Short exercise -> Go from the first line to the line with "R = math.radians" and return those lines verbatim, ends included.

Source excerpt ->
* Start *
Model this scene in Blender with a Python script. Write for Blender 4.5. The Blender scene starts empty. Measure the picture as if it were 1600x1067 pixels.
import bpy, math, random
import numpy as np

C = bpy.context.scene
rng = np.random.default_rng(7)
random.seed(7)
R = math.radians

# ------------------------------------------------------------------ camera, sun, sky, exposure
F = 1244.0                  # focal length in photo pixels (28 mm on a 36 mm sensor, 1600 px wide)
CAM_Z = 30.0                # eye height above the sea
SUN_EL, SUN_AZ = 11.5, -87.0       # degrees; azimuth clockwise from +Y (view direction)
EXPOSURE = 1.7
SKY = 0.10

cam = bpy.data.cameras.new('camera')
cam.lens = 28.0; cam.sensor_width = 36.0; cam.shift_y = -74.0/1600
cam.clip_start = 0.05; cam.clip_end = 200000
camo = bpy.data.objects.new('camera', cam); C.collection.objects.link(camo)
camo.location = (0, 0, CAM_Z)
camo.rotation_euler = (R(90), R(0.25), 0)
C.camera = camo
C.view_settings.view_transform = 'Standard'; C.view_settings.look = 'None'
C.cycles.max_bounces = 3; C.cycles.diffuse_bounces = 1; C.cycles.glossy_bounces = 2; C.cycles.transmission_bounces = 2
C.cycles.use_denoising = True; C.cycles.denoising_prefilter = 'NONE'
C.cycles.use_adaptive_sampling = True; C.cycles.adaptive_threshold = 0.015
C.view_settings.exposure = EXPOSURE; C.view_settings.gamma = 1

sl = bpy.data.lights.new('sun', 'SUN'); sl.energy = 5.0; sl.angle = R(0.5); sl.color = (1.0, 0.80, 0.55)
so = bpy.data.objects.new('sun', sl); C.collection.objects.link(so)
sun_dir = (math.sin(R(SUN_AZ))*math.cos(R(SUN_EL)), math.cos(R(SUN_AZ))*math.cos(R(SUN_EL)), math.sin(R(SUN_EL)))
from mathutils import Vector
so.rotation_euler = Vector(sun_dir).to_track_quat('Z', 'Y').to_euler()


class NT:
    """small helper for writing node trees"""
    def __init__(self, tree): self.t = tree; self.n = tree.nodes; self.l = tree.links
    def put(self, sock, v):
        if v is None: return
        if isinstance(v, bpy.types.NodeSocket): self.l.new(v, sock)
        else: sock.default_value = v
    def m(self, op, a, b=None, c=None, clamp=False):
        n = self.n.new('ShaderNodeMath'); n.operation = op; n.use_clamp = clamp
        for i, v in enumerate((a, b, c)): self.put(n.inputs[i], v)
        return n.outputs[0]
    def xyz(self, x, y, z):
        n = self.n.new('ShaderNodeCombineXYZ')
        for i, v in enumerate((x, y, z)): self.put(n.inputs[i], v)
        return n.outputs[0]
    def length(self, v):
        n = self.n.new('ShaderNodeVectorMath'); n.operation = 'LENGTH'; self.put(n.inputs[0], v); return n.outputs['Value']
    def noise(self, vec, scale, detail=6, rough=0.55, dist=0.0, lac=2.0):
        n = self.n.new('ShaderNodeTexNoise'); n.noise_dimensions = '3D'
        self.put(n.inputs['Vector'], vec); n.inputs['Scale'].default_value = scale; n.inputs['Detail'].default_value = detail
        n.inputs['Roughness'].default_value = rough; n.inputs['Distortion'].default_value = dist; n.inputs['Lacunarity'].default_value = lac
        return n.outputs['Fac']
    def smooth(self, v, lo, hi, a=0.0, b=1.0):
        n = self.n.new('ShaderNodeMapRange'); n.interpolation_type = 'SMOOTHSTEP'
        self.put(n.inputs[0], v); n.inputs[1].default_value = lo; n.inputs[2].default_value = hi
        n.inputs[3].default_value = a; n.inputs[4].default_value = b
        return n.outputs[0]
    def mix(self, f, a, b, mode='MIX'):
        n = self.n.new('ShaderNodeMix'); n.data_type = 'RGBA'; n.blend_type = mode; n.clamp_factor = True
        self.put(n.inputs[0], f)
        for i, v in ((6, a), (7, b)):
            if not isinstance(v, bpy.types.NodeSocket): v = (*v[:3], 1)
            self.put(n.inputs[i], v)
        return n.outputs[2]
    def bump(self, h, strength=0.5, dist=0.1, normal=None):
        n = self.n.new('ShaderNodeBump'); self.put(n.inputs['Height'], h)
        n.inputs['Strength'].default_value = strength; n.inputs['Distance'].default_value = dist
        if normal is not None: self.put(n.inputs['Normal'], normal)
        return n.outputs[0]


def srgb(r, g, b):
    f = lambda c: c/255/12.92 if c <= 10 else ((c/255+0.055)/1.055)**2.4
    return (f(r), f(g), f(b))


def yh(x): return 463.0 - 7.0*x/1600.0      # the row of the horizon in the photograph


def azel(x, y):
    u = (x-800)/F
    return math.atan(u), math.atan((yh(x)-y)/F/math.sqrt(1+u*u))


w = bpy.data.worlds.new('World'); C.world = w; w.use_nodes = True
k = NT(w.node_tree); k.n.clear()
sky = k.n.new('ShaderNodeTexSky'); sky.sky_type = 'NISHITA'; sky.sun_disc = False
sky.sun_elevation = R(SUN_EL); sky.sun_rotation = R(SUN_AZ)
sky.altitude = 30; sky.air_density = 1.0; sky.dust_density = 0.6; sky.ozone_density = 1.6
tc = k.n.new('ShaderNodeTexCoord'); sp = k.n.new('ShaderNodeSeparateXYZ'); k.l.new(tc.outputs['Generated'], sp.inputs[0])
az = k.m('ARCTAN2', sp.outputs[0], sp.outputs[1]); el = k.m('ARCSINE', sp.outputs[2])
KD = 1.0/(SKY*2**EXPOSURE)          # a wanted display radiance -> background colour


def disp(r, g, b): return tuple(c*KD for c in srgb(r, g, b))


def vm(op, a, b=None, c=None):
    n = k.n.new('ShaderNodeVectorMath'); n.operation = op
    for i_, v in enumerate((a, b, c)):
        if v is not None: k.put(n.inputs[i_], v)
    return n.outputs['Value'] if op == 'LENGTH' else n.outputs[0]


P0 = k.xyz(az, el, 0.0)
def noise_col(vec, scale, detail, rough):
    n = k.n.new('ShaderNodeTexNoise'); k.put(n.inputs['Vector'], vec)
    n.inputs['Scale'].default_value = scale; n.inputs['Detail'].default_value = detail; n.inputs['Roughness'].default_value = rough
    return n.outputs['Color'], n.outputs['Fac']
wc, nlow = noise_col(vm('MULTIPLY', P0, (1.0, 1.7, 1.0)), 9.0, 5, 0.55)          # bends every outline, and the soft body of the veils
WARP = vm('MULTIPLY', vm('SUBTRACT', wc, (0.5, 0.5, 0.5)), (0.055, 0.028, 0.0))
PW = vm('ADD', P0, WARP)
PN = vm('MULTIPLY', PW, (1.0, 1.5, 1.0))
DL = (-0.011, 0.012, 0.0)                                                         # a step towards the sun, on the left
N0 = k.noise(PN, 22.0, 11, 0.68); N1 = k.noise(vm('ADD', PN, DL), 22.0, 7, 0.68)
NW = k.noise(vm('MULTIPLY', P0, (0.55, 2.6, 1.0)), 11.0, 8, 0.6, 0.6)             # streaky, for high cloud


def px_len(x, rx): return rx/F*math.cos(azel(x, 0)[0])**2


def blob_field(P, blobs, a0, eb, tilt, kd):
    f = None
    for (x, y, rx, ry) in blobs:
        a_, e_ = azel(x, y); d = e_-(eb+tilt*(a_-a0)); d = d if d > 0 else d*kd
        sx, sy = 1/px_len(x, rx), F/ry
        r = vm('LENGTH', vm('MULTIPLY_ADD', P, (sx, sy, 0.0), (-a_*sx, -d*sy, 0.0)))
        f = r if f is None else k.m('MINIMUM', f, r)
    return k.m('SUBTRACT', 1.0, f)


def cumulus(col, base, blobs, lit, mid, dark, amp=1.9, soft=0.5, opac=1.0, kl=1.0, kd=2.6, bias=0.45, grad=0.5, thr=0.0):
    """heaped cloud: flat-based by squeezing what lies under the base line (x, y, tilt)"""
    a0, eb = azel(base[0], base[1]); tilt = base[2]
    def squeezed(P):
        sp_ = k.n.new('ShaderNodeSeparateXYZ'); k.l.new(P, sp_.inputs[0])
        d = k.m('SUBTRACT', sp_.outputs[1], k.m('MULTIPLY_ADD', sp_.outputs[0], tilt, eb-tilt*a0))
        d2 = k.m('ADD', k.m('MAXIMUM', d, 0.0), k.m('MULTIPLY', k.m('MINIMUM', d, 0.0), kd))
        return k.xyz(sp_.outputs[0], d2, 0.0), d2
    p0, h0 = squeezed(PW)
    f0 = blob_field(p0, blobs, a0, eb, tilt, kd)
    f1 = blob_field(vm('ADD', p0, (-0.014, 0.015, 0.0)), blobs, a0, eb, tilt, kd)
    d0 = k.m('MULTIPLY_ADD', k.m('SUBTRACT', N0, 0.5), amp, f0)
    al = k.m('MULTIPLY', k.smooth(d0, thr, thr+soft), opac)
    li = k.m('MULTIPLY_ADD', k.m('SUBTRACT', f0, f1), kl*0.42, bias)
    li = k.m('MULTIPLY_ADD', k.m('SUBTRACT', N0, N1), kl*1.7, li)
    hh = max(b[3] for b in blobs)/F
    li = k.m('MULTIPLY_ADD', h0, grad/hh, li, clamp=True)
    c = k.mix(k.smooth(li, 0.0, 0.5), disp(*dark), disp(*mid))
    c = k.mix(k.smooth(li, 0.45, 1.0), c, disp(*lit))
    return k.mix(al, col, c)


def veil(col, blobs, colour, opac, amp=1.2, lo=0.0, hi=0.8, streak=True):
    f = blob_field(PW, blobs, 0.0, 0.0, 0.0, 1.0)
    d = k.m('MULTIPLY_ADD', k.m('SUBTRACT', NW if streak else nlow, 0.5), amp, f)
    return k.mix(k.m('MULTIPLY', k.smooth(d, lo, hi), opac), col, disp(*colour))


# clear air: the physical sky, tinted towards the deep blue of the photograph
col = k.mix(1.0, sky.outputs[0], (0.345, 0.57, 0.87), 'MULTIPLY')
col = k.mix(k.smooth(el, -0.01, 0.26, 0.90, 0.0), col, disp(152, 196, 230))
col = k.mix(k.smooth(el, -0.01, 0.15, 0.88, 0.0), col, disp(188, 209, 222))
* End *
Reply ->
Model this scene in Blender with a Python script. Write for Blender 4.5. The Blender scene starts empty. Measure the picture as if it were 1600x1067 pixels.
import bpy, math, random
import numpy as np

C = bpy.context.scene
rng = np.random.default_rng(7)
random.seed(7)
R = math.radians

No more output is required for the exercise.